It comes via Michael Barrish via Zeldman so you know it has to be good: Lars Holst’s excellent compendium of nicely designed blogs. There are many beautiful blogs out there and Lars has done us all a huge service in providing a comprehensive gallery of blogs that are setting new design standards for the Web.
But I would argue that it’s still text content that is driving the real beauty of blogs and not design — at least not quite yet. I know that this, coming from a design guy, a person that crunches images for a decent living, seems somehow wrong, funny, defeatist. But if you look at some of the most interesting, relevant weblogs out there, they’re not all that well-designed.
Here are a few (and please, no offense to those who own and publish them):
- Anil Dash’s ugly but often prescient blog
- Seth Godin’s timely and useful commentary
- Doc Searls crappily designed but superbly researched notations
- Paul Ford’s fugly but influential Ftrain
- Heath Row’s template-driven, well-written weblog
- Glish’s relevant but sad looking commentary
Would good design make any of these more valuable Web properties? Yes, I believe it would. Interface and interfacing makes a difference, particularly in the way one initially approaches a website. On the Web, first impressions are not everything but they do come close.

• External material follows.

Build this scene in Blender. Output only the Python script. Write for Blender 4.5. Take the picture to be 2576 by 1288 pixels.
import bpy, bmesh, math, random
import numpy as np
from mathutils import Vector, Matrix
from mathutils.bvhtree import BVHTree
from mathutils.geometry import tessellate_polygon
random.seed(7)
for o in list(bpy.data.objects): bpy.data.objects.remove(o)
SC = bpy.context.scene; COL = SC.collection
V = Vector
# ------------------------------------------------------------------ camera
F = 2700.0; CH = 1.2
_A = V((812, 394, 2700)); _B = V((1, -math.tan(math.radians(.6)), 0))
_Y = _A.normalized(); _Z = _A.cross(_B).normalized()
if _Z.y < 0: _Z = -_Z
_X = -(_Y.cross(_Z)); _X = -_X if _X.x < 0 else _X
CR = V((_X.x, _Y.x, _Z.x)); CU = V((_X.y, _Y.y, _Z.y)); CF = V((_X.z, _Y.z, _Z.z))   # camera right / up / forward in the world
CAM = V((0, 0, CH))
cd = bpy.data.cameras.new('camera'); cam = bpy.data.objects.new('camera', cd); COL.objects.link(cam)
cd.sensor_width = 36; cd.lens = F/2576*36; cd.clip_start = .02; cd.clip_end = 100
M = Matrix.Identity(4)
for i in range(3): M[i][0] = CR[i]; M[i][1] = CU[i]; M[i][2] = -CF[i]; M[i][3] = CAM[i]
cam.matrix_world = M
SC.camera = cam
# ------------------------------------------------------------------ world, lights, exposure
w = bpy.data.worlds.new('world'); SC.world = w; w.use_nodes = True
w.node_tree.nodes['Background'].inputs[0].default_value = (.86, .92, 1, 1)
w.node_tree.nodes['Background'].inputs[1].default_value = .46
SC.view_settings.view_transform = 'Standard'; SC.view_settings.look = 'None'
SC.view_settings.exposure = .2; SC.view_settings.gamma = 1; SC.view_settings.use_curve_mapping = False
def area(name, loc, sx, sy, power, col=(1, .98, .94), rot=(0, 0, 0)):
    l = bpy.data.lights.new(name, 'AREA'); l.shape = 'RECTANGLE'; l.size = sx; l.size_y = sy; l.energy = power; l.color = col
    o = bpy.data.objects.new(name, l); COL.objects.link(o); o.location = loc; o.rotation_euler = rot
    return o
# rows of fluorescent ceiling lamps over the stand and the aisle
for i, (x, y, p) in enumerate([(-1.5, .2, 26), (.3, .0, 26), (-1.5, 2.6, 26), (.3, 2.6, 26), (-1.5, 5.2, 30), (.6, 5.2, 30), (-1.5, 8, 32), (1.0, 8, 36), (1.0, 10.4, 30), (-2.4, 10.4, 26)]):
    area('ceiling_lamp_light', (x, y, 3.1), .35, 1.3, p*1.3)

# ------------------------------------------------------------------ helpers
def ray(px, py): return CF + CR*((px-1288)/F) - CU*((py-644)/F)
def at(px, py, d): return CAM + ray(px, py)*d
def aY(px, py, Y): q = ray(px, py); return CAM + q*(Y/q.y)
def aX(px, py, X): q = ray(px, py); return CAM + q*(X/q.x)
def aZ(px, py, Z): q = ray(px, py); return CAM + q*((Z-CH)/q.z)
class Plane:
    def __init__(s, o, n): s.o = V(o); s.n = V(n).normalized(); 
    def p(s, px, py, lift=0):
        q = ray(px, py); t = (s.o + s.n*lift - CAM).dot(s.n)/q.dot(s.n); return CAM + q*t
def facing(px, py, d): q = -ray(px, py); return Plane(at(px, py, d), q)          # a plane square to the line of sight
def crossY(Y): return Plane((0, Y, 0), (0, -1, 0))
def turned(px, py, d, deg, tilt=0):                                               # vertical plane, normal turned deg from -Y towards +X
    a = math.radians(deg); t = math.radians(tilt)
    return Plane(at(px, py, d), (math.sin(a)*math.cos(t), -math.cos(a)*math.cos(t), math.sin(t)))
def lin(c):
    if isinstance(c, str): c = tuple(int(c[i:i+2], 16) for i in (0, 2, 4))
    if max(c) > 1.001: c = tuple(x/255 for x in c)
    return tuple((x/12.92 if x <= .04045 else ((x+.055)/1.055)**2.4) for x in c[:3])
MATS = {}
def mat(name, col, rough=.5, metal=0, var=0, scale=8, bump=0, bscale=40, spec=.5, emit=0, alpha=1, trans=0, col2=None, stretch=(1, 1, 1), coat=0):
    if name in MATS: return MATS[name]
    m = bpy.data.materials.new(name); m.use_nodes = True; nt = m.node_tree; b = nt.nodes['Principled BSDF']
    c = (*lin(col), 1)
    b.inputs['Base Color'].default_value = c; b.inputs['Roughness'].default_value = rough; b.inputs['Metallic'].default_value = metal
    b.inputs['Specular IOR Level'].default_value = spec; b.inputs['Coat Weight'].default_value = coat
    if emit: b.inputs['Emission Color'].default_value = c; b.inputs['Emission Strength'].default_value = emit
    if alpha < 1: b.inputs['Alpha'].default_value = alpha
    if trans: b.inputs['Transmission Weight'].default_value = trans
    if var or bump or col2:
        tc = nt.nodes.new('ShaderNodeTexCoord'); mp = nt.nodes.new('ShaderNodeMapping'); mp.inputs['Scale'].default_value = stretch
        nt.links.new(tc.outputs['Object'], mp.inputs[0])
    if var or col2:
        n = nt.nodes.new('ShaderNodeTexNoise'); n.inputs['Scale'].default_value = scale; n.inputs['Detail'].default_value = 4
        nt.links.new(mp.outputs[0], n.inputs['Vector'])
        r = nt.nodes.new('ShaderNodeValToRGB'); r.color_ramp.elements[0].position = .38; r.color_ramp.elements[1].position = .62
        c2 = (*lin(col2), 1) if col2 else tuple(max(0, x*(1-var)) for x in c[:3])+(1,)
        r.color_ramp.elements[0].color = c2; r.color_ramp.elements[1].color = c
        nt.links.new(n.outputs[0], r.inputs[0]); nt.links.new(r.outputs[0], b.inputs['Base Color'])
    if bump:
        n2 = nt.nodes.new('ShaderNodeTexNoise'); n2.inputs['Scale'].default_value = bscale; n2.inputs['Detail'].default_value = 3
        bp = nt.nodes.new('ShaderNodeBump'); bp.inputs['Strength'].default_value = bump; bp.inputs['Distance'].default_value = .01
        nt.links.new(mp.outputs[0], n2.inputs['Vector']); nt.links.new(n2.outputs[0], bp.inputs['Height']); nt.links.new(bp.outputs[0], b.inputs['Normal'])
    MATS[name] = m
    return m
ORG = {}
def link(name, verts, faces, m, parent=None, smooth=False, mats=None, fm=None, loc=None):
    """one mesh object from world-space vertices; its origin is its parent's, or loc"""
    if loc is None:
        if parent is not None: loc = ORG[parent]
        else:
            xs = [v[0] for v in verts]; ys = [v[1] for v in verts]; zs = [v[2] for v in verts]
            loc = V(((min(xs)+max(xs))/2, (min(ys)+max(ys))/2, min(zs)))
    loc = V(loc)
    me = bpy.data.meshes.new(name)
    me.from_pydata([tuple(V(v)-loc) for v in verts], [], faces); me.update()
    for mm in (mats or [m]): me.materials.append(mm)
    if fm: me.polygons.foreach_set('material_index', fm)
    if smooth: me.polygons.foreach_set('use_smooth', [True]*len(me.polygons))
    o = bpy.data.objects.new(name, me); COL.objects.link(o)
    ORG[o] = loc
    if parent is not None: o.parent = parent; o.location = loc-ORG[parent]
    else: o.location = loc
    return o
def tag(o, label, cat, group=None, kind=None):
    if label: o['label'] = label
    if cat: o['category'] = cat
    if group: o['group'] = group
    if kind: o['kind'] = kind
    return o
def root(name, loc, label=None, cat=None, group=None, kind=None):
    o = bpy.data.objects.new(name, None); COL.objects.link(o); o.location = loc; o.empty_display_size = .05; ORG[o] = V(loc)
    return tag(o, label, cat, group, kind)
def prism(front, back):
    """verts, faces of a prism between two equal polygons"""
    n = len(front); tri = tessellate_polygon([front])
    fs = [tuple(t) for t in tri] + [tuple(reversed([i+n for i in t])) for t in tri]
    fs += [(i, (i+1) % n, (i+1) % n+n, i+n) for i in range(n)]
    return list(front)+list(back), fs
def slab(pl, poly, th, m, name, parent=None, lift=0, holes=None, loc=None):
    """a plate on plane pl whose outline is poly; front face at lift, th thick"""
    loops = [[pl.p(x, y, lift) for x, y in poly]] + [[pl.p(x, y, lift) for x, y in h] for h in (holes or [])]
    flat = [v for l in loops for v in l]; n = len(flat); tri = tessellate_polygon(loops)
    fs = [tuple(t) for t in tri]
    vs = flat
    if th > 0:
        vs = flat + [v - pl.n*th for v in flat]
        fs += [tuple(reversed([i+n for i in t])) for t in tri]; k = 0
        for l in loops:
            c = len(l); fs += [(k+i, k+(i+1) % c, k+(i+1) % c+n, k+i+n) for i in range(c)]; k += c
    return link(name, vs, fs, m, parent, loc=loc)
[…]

But a blog is about second impressions, and then third, fourth, and fifth. In fact, it’s the impressionistic quality of blogs that makes them alternately satisfying, off-putting, and provocative. And those impressions are indeed driven, with occasional exception, by text content alone.
Sigh. I’ve had this redesign done for ages but haven’t had time to deploy it. I guess I’ll try to use this as motivation.
You shoulda seen how ugly my blog *used* to be.